Work to complete
Copy all the material below, exactly as it stands.

Material provided
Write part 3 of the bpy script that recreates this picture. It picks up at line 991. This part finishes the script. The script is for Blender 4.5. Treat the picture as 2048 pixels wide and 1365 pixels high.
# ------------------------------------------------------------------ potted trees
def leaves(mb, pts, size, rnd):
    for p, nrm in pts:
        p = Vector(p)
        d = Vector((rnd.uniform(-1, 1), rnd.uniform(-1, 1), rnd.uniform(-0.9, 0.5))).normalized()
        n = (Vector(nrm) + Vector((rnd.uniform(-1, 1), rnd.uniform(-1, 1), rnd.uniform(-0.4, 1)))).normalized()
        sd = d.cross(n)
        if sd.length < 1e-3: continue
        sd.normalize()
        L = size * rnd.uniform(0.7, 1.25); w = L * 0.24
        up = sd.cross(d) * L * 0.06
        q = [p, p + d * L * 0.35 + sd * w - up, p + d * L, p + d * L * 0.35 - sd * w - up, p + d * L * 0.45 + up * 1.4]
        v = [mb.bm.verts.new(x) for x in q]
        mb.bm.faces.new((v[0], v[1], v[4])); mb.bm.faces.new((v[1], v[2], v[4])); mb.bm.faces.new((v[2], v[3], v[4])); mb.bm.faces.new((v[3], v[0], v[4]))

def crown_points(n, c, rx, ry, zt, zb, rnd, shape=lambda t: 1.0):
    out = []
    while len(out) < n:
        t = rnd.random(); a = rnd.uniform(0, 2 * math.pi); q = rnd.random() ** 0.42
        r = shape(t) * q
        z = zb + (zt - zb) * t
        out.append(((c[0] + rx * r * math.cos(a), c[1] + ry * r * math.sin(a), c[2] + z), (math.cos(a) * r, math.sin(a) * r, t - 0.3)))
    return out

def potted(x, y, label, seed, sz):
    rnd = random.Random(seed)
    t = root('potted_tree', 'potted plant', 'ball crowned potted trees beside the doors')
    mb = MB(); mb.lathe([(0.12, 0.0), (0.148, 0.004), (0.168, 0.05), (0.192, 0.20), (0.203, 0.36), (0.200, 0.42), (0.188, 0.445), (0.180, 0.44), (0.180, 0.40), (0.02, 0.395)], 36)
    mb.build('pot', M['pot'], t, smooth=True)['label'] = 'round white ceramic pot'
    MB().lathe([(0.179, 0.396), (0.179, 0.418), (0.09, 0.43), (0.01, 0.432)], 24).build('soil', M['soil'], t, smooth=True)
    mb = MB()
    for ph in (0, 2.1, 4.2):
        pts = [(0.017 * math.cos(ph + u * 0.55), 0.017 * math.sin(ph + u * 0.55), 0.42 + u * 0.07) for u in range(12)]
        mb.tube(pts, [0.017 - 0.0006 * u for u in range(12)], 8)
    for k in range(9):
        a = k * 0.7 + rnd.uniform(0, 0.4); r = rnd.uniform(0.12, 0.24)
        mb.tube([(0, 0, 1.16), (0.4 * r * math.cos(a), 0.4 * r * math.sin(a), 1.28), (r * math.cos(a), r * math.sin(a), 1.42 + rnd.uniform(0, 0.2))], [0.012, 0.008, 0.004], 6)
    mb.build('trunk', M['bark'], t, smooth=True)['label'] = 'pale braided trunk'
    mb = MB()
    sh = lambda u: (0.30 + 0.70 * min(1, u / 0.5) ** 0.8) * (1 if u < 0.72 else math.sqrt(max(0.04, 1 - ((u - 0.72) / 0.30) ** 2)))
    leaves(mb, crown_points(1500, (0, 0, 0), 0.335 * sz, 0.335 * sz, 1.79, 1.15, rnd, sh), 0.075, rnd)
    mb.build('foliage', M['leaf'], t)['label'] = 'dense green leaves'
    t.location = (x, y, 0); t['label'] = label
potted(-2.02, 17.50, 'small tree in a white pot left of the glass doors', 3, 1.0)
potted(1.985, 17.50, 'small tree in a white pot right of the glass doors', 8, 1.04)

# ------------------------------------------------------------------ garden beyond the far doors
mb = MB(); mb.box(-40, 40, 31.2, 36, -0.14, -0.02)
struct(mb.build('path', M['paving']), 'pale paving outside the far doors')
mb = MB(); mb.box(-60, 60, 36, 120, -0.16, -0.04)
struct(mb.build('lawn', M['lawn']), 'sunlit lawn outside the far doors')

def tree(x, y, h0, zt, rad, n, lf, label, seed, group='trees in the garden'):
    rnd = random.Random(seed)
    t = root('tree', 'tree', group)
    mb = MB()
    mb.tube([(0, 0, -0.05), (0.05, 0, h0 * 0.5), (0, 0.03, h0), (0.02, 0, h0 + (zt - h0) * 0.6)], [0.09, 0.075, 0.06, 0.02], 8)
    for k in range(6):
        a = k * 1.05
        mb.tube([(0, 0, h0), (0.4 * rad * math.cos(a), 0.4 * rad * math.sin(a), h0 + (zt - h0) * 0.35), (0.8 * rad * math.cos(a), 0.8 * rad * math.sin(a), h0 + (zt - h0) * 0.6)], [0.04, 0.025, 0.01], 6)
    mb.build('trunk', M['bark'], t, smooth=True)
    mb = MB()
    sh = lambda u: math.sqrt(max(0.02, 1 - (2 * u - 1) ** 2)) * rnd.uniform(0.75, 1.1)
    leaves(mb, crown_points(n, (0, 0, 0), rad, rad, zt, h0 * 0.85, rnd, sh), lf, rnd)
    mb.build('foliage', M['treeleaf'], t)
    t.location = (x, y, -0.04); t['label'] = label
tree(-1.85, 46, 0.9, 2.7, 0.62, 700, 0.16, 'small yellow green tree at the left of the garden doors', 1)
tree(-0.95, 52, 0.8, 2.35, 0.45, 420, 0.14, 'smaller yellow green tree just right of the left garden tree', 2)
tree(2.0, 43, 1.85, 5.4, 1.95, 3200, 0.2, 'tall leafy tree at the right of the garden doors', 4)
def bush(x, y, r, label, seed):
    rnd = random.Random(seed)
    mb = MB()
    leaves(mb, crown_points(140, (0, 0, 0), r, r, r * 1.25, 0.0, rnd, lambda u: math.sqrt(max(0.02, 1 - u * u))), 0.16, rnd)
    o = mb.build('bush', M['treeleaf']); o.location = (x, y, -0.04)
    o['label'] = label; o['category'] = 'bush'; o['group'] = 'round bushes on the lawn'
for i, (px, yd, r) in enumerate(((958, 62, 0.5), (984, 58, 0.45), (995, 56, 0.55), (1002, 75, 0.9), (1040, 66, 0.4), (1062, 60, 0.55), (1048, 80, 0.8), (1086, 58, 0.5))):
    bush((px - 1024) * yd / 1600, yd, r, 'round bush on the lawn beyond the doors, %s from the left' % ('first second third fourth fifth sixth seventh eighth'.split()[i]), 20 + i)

Correct answer
Write part 3 of the bpy script that recreates this picture. It picks up at line 991. This part finishes the script. The script is for Blender 4.5. Treat the picture as 2048 pixels wide and 1365 pixels high.
# ------------------------------------------------------------------ potted trees
def leaves(mb, pts, size, rnd):
    for p, nrm in pts:
        p = Vector(p)
        d = Vector((rnd.uniform(-1, 1), rnd.uniform(-1, 1), rnd.uniform(-0.9, 0.5))).normalized()
        n = (Vector(nrm) + Vector((rnd.uniform(-1, 1), rnd.uniform(-1, 1), rnd.uniform(-0.4, 1)))).normalized()
        sd = d.cross(n)
        if sd.length < 1e-3: continue
        sd.normalize()
        L = size * rnd.uniform(0.7, 1.25); w = L * 0.24
        up = sd.cross(d) * L * 0.06
        q = [p, p + d * L * 0.35 + sd * w - up, p + d * L, p + d * L * 0.35 - sd * w - up, p + d * L * 0.45 + up * 1.4]
        v = [mb.bm.verts.new(x) for x in q]
        mb.bm.faces.new((v[0], v[1], v[4])); mb.bm.faces.new((v[1], v[2], v[4])); mb.bm.faces.new((v[2], v[3], v[4])); mb.bm.faces.new((v[3], v[0], v[4]))

def crown_points(n, c, rx, ry, zt, zb, rnd, shape=lambda t: 1.0):
    out = []
    while len(out) < n:
        t = rnd.random(); a = rnd.uniform(0, 2 * math.pi); q = rnd.random() ** 0.42
        r = shape(t) * q
        z = zb + (zt - zb) * t
        out.append(((c[0] + rx * r * math.cos(a), c[1] + ry * r * math.sin(a), c[2] + z), (math.cos(a) * r, math.sin(a) * r, t - 0.3)))
    return out

def potted(x, y, label, seed, sz):
    rnd = random.Random(seed)
    t = root('potted_tree', 'potted plant', 'ball crowned potted trees beside the doors')
    mb = MB(); mb.lathe([(0.12, 0.0), (0.148, 0.004), (0.168, 0.05), (0.192, 0.20), (0.203, 0.36), (0.200, 0.42), (0.188, 0.445), (0.180, 0.44), (0.180, 0.40), (0.02, 0.395)], 36)
    mb.build('pot', M['pot'], t, smooth=True)['label'] = 'round white ceramic pot'
    MB().lathe([(0.179, 0.396), (0.179, 0.418), (0.09, 0.43), (0.01, 0.432)], 24).build('soil', M['soil'], t, smooth=True)
    mb = MB()
    for ph in (0, 2.1, 4.2):
        pts = [(0.017 * math.cos(ph + u * 0.55), 0.017 * math.sin(ph + u * 0.55), 0.42 + u * 0.07) for u in range(12)]
        mb.tube(pts, [0.017 - 0.0006 * u for u in range(12)], 8)
    for k in range(9):
        a = k * 0.7 + rnd.uniform(0, 0.4); r = rnd.uniform(0.12, 0.24)
        mb.tube([(0, 0, 1.16), (0.4 * r * math.cos(a), 0.4 * r * math.sin(a), 1.28), (r * math.cos(a), r * math.sin(a), 1.42 + rnd.uniform(0, 0.2))], [0.012, 0.008, 0.004], 6)
    mb.build('trunk', M['bark'], t, smooth=True)['label'] = 'pale braided trunk'
    mb = MB()
    sh = lambda u: (0.30 + 0.70 * min(1, u / 0.5) ** 0.8) * (1 if u < 0.72 else math.sqrt(max(0.04, 1 - ((u - 0.72) / 0.30) ** 2)))
    leaves(mb, crown_points(1500, (0, 0, 0), 0.335 * sz, 0.335 * sz, 1.79, 1.15, rnd, sh), 0.075, rnd)
    mb.build('foliage', M['leaf'], t)['label'] = 'dense green leaves'
    t.location = (x, y, 0); t['label'] = label
potted(-2.02, 17.50, 'small tree in a white pot left of the glass doors', 3, 1.0)
potted(1.985, 17.50, 'small tree in a white pot right of the glass doors', 8, 1.04)

# ------------------------------------------------------------------ garden beyond the far doors
mb = MB(); mb.box(-40, 40, 31.2, 36, -0.14, -0.02)
struct(mb.build('path', M['paving']), 'pale paving outside the far doors')
mb = MB(); mb.box(-60, 60, 36, 120, -0.16, -0.04)
struct(mb.build('lawn', M['lawn']), 'sunlit lawn outside the far doors')

def tree(x, y, h0, zt, rad, n, lf, label, seed, group='trees in the garden'):
    rnd = random.Random(seed)
    t = root('tree', 'tree', group)
    mb = MB()
    mb.tube([(0, 0, -0.05), (0.05, 0, h0 * 0.5), (0, 0.03, h0), (0.02, 0, h0 + (zt - h0) * 0.6)], [0.09, 0.075, 0.06, 0.02], 8)
    for k in range(6):
        a = k * 1.05
        mb.tube([(0, 0, h0), (0.4 * rad * math.cos(a), 0.4 * rad * math.sin(a), h0 + (zt - h0) * 0.35), (0.8 * rad * math.cos(a), 0.8 * rad * math.sin(a), h0 + (zt - h0) * 0.6)], [0.04, 0.025, 0.01], 6)
    mb.build('trunk', M['bark'], t, smooth=True)
    mb = MB()
    sh = lambda u: math.sqrt(max(0.02, 1 - (2 * u - 1) ** 2)) * rnd.uniform(0.75, 1.1)
    leaves(mb, crown_points(n, (0, 0, 0), rad, rad, zt, h0 * 0.85, rnd, sh), lf, rnd)
    mb.build('foliage', M['treeleaf'], t)
    t.location = (x, y, -0.04); t['label'] = label
tree(-1.85, 46, 0.9, 2.7, 0.62, 700, 0.16, 'small yellow green tree at the left of the garden doors', 1)
tree(-0.95, 52, 0.8, 2.35, 0.45, 420, 0.14, 'smaller yellow green tree just right of the left garden tree', 2)
tree(2.0, 43, 1.85, 5.4, 1.95, 3200, 0.2, 'tall leafy tree at the right of the garden doors', 4)
def bush(x, y, r, label, seed):
    rnd = random.Random(seed)
    mb = MB()
    leaves(mb, crown_points(140, (0, 0, 0), r, r, r * 1.25, 0.0, rnd, lambda u: math.sqrt(max(0.02, 1 - u * u))), 0.16, rnd)
    o = mb.build('bush', M['treeleaf']); o.location = (x, y, -0.04)
    o['label'] = label; o['category'] = 'bush'; o['group'] = 'round bushes on the lawn'
for i, (px, yd, r) in enumerate(((958, 62, 0.5), (984, 58, 0.45), (995, 56, 0.55), (1002, 75, 0.9), (1040, 66, 0.4), (1062, 60, 0.55), (1048, 80, 0.8), (1086, 58, 0.5))):
    bush((px - 1024) * yd / 1600, yd, r, 'round bush on the lawn beyond the doors, %s from the left' % ('first second third fourth fifth sixth seventh eighth'.split()[i]), 20 + i)